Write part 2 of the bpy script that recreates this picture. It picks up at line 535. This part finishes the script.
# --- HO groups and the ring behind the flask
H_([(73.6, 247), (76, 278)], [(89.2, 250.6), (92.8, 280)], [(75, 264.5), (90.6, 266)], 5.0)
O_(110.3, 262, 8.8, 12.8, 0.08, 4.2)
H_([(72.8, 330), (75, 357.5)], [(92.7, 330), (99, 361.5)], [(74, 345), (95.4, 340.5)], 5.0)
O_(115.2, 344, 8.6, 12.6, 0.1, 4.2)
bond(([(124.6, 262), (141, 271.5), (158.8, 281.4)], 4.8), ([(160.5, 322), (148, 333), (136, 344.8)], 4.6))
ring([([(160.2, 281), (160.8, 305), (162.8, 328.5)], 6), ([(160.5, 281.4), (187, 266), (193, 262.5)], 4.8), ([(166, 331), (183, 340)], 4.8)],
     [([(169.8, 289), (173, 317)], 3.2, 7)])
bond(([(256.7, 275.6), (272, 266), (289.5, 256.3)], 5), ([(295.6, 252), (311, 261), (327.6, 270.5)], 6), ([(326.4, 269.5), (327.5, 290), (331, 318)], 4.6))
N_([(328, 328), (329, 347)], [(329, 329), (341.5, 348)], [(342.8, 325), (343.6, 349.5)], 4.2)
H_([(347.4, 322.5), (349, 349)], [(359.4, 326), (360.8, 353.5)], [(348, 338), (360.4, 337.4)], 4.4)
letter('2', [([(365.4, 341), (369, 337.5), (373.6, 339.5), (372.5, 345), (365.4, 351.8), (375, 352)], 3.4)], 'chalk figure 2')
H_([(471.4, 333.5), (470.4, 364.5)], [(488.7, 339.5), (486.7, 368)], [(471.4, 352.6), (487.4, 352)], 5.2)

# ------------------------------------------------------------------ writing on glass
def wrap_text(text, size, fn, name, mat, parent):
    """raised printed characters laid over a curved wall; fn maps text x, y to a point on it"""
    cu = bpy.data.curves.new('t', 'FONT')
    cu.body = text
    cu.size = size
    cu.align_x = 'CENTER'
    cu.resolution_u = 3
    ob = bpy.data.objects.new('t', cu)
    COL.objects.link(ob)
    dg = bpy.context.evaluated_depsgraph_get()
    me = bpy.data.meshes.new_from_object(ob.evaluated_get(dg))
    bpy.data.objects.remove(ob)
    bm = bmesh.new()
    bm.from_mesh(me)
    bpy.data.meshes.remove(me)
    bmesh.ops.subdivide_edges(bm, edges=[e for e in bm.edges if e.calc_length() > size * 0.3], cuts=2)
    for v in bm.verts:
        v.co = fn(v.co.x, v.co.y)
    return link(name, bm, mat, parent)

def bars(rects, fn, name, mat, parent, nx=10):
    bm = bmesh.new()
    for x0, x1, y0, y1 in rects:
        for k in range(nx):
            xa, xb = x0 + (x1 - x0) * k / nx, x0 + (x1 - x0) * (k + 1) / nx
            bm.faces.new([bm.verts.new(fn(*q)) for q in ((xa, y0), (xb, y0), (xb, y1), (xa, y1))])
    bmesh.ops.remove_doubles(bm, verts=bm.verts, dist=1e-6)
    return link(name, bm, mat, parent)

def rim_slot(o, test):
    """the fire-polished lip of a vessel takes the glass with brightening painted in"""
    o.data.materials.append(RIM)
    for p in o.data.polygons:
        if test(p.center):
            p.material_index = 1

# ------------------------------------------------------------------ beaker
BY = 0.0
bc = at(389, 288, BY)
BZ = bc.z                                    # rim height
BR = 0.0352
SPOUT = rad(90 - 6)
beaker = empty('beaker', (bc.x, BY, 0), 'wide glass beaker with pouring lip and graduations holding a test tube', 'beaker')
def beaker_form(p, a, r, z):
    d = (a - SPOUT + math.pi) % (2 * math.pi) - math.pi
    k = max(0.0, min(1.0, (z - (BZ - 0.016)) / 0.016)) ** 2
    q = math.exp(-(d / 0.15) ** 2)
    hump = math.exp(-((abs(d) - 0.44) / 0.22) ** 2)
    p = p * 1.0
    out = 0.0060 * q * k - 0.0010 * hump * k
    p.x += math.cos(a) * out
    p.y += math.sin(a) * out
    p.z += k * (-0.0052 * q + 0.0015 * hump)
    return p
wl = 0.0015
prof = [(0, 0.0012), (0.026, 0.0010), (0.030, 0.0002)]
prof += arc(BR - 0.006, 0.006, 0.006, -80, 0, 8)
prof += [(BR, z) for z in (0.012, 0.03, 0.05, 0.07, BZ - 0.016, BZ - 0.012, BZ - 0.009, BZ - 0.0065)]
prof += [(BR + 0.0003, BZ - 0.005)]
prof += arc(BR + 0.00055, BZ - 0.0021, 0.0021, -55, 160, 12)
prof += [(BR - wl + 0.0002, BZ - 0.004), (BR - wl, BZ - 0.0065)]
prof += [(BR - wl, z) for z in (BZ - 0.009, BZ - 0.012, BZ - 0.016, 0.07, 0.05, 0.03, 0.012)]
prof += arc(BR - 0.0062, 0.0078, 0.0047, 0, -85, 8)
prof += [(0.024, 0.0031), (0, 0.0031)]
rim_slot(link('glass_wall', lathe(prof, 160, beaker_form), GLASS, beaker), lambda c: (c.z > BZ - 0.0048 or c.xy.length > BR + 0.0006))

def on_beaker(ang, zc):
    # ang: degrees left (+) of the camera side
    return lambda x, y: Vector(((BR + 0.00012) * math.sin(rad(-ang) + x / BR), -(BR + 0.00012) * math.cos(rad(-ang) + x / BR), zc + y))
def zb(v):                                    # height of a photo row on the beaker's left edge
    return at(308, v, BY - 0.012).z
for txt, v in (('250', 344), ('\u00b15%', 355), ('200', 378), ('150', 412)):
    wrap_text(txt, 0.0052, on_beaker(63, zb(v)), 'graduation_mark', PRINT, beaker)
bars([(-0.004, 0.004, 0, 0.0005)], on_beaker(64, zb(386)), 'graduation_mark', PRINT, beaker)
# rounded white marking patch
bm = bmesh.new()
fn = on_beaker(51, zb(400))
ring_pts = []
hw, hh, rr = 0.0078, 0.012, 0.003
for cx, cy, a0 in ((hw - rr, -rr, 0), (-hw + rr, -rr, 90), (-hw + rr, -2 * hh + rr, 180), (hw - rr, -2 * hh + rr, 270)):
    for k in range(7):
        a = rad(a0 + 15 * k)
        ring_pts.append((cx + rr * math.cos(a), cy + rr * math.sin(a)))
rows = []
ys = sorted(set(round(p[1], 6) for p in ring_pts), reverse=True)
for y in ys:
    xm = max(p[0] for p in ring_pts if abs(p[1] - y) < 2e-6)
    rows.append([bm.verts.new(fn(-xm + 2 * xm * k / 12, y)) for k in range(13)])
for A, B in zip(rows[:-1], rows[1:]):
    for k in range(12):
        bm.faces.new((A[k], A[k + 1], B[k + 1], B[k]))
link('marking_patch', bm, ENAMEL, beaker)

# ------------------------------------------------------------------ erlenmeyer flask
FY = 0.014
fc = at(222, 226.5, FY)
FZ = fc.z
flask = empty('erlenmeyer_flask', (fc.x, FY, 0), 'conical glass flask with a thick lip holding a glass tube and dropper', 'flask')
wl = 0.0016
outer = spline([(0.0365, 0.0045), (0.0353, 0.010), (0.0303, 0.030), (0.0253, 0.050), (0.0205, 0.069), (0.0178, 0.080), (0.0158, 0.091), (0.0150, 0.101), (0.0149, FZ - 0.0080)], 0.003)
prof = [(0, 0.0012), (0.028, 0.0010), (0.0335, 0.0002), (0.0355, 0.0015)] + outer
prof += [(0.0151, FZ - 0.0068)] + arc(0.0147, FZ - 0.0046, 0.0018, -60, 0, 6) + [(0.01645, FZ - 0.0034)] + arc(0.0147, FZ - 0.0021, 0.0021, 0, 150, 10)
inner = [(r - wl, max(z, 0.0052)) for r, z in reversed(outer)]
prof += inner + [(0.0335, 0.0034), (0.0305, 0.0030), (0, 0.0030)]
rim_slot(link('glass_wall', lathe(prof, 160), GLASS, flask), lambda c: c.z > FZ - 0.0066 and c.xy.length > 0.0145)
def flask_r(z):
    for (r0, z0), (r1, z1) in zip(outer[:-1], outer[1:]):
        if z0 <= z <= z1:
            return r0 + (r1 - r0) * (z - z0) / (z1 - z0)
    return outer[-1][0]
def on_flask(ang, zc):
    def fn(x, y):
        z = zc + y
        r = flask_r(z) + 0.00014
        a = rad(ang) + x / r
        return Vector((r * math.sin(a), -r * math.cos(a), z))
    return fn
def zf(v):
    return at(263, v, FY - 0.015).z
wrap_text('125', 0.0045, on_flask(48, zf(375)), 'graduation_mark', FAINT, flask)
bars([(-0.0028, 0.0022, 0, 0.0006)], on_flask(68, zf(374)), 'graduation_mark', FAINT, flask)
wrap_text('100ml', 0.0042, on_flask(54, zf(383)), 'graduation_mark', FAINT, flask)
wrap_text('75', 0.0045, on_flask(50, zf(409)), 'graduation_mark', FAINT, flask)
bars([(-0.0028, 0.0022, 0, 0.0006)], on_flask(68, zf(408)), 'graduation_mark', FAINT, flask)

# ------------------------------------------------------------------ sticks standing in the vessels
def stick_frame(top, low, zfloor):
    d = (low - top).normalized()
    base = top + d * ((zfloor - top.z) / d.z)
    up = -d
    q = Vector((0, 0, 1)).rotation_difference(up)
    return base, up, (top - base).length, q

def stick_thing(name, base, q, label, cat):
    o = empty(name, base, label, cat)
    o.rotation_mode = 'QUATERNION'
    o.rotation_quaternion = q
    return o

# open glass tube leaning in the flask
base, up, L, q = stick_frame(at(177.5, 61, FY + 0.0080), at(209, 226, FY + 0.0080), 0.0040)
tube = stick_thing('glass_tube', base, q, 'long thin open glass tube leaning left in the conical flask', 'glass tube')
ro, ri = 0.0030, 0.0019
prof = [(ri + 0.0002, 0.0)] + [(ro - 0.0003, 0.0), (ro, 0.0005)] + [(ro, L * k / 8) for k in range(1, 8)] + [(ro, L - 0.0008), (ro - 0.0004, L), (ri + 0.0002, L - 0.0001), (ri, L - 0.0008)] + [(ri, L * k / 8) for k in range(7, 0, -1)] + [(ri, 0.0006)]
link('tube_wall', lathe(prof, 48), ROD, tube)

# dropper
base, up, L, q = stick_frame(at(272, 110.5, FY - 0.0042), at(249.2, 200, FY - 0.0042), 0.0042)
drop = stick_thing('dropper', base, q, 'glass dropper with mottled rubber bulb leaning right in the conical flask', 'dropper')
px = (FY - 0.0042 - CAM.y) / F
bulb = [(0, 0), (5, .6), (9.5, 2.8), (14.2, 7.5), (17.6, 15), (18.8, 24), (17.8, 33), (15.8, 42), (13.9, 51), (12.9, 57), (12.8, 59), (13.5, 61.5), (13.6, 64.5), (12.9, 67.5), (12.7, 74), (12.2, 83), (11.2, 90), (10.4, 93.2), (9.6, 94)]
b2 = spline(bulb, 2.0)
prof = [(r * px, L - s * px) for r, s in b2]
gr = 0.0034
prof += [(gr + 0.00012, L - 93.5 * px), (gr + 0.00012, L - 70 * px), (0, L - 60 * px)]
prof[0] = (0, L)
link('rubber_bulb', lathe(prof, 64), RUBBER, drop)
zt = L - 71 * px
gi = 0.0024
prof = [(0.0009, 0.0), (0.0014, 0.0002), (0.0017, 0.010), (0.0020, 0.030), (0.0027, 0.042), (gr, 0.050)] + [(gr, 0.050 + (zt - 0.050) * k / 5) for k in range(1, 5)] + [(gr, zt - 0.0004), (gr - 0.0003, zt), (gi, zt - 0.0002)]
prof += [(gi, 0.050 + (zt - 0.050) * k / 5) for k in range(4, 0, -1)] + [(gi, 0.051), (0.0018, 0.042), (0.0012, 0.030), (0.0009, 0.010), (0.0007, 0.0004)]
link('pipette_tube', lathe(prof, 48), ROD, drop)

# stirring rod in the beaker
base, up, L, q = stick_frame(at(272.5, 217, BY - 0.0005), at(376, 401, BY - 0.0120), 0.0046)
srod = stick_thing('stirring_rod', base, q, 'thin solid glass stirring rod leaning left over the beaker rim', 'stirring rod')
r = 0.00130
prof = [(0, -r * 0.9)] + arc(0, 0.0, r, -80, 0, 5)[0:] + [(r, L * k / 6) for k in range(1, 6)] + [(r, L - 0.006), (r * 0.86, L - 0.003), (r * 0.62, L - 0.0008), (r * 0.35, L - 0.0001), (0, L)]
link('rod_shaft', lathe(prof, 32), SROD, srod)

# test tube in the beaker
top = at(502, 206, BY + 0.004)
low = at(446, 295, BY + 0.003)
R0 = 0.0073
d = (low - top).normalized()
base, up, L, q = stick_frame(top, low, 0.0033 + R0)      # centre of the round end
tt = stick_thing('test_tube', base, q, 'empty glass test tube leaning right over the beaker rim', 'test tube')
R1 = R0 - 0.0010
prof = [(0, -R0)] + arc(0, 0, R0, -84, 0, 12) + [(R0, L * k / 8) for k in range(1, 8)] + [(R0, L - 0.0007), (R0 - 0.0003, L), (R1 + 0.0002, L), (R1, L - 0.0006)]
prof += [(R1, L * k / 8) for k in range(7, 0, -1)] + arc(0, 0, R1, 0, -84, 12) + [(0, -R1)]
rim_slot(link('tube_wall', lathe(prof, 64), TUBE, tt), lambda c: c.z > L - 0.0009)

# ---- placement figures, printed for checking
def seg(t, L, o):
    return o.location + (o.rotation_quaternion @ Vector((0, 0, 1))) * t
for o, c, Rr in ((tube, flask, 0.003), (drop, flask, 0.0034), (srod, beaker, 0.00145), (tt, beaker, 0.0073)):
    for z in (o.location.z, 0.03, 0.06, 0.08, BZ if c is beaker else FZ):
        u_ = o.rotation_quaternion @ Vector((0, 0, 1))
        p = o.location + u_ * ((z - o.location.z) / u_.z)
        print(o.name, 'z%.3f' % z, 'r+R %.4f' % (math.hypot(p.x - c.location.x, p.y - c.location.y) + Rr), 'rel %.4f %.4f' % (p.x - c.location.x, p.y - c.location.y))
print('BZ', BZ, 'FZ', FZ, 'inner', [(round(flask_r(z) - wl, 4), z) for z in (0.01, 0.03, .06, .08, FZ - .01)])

#####

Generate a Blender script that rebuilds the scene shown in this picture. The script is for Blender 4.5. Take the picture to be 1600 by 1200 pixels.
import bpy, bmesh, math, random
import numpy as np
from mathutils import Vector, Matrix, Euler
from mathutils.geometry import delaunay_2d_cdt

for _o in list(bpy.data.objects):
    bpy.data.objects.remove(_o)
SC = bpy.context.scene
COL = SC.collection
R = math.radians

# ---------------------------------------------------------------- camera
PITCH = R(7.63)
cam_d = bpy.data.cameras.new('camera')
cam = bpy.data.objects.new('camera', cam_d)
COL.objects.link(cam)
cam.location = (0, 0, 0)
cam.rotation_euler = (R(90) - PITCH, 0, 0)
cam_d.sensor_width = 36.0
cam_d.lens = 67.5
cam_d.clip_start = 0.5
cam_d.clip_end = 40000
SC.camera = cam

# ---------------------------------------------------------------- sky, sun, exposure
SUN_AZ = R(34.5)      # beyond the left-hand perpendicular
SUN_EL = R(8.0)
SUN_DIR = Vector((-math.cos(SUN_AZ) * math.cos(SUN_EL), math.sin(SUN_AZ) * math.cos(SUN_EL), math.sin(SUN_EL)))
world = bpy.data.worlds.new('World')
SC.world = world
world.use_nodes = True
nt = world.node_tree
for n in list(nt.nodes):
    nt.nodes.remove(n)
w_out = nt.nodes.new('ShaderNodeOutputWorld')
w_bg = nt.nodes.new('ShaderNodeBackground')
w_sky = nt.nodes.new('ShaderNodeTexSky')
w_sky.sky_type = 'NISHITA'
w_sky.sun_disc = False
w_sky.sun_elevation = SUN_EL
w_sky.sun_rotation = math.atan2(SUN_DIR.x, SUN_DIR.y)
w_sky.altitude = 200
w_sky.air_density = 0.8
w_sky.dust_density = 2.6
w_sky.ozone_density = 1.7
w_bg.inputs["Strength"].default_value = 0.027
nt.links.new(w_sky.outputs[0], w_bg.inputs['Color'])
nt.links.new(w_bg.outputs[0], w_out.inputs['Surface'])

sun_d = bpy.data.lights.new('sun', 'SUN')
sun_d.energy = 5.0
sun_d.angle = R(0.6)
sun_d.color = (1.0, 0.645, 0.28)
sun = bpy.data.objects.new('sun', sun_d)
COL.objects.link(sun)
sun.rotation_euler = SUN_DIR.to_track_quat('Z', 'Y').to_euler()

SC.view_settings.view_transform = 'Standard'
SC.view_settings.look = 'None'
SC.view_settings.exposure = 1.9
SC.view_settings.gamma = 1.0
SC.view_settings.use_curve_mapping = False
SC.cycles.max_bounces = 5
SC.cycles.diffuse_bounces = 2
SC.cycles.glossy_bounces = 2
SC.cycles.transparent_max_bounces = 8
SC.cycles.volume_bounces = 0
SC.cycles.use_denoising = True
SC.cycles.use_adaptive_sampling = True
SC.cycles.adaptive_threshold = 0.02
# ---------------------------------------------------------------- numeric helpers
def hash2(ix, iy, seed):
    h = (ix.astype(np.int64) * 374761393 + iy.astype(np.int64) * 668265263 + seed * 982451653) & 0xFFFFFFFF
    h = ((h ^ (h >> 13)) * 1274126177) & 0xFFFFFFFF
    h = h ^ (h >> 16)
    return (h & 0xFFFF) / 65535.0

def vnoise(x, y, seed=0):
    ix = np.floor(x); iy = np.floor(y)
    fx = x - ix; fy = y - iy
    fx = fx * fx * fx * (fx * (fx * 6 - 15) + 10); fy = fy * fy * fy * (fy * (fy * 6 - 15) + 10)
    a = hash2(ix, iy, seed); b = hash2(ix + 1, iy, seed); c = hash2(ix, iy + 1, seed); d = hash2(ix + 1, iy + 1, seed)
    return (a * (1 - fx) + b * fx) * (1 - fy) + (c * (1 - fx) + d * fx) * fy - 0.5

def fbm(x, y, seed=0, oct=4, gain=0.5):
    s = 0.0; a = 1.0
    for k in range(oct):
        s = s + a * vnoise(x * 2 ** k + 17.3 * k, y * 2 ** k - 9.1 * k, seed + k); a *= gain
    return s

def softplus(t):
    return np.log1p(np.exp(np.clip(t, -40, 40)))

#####

▶ The problem:
Transcribe, exactly and without additions, the lines of the records above, beginning with the line that contains "Generate a Blender" and ending with the line that contains "SC.camera = cam", both included.

▶ Exercise solution:
Generate a Blender script that rebuilds the scene shown in this picture. The script is for Blender 4.5. Take the picture to be 1600 by 1200 pixels.
import bpy, bmesh, math, random
import numpy as np
from mathutils import Vector, Matrix, Euler
from mathutils.geometry import delaunay_2d_cdt

for _o in list(bpy.data.objects):
    bpy.data.objects.remove(_o)
SC = bpy.context.scene
COL = SC.collection
R = math.radians

# ---------------------------------------------------------------- camera
PITCH = R(7.63)
cam_d = bpy.data.cameras.new('camera')
cam = bpy.data.objects.new('camera', cam_d)
COL.objects.link(cam)
cam.location = (0, 0, 0)
cam.rotation_euler = (R(90) - PITCH, 0, 0)
cam_d.sensor_width = 36.0
cam_d.lens = 67.5
cam_d.clip_start = 0.5
cam_d.clip_end = 40000
SC.camera = cam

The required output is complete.